Fiction, Historical Fiction

The Light Between Oceans

Cover image for The Light Between Oceans by M.L. Stedmanby M. L. Stedman

ISBN 978-1-4516-8175-8

“Very slowly, he turned a full circle, taking in the nothingness of it all. It seemed his lungs could never be large enough to breathe in this much air, his eyes could never see this much space, nor could he hear the full extent of the rolling, roaring ocean. For the briefest moment, he had no edges.”

Tom Sherbourne comes home to Australia from the Great War craving quiet and solitude. He finds peace and purpose working on the lighthouses that guide ships through the treacherous waters off the shores of Australia. When he takes a relief posting as the keeper of Janus Rock, a lighthouse located on an island half a day’s journey off shore, he meets Isabel Graysmark in the port town of Point Partageuse. Theirs is a whirl-wind romance, and soon Tom and Isabel are married, and she joins him on Janus, where their only other human contact is the supply boat that visits four times a year. Their time on the Lights begins happily, but after two miscarriages and stillbirth, Isabel is a shadow of the woman she once was. Then, into that void, comes a small boat, containing a dead man and a live baby. Against Tom’s better judgement, they bury the man’s body, and claim the baby as their own. But when they receive shore leave two years later, and return to Point Partageuse to introduce Lucy to her grandparents, the Sherbournes must face up to the fact that their choice has had consequences for people outside their family. Lucy’s real mother, Hannah, is very much alive, and she has never stopped believing that her husband and daughter may somehow have survived.
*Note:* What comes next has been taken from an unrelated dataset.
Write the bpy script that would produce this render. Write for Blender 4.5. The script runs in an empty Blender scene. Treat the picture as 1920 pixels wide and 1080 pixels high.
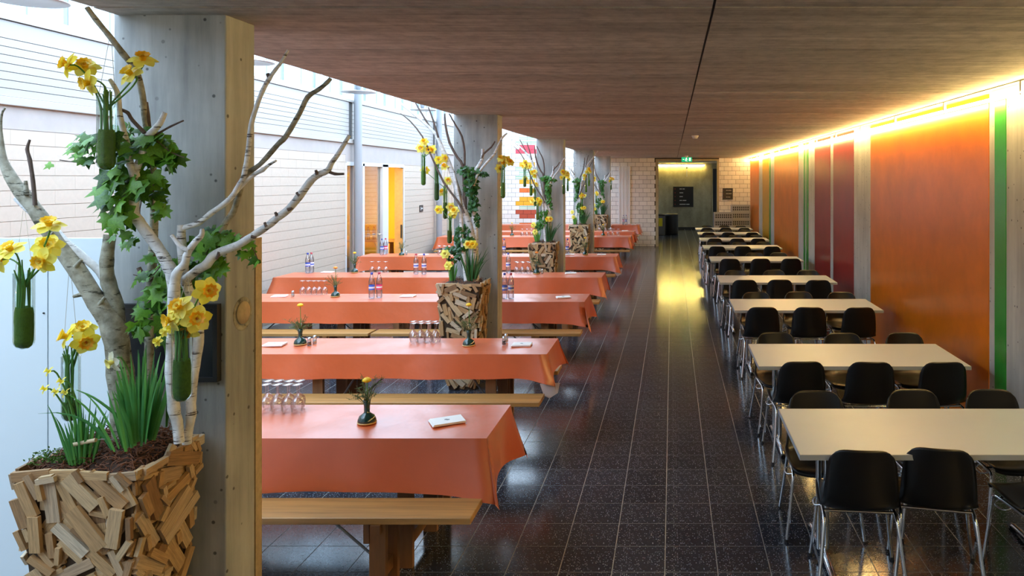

Australian-born author M.L. Stedman has perfectly captured the setting and atmosphere of the lighthouse island and its romantic isolation. Through Tom’s eyes we see the beauty of the island and the ocean, and feel the appeal of what is now a dead way of life. The island is almost a character in its own right, colluding in the conspiracy by hiding the body of Lucy’s real father beneath its soil.  But it is also this beauty and isolation that allows Tom and Isabel to fool themselves about the morality and consequences of their choice. They see the beautiful childhood they are giving Lucy on the island, and are blind to the pain of the far-away family they have snatched her from. Faced with the choice of reporting the baby, or keeping her, the only thing Tom can see is that not being able to have a child is killing Isabel, and that he finally has the power to do something about it.

The Light Between Oceans is a novel about the far-reaching implications of one fateful choice, and the clash between Tom’s morals and his love for Isabel. After bringing her to live on the Lights, he feels obligated to give her the life she envisioned when she agreed to marry him, and is devastated by the fact that there is nothing he can do to save their children. Their childlessness is slowly destroying their marriage as Isabel descends into depression, but although Lucy brings Isabel back to life, the decision to keep her haunts Tom, and soon it is his misgivings that are tearing them apart. The hardest part in all of this is that no one seems to be thinking of Lucy, or putting her best interests first, and the longer she stays with the Sherbournes the harder it is for them to tell the truth. But as Lucy grows older and becomes more attached to her adopted family, the reader becomes implicated in the deception, not wanting Lucy to have to experience the pain of losing the only family she can remember. Lucy cannot both remain with the Sherbournes, and be reunited with the mother who misses her so terribly, and it is this dilemma which really forces the reader to relate to the difficult choices the Sherbournes must make once they learn about Hannah. No one character retains the moral high ground, and it would be easy to dislike them all, but it is the gray area between what we want and what is right that makes this novel interesting.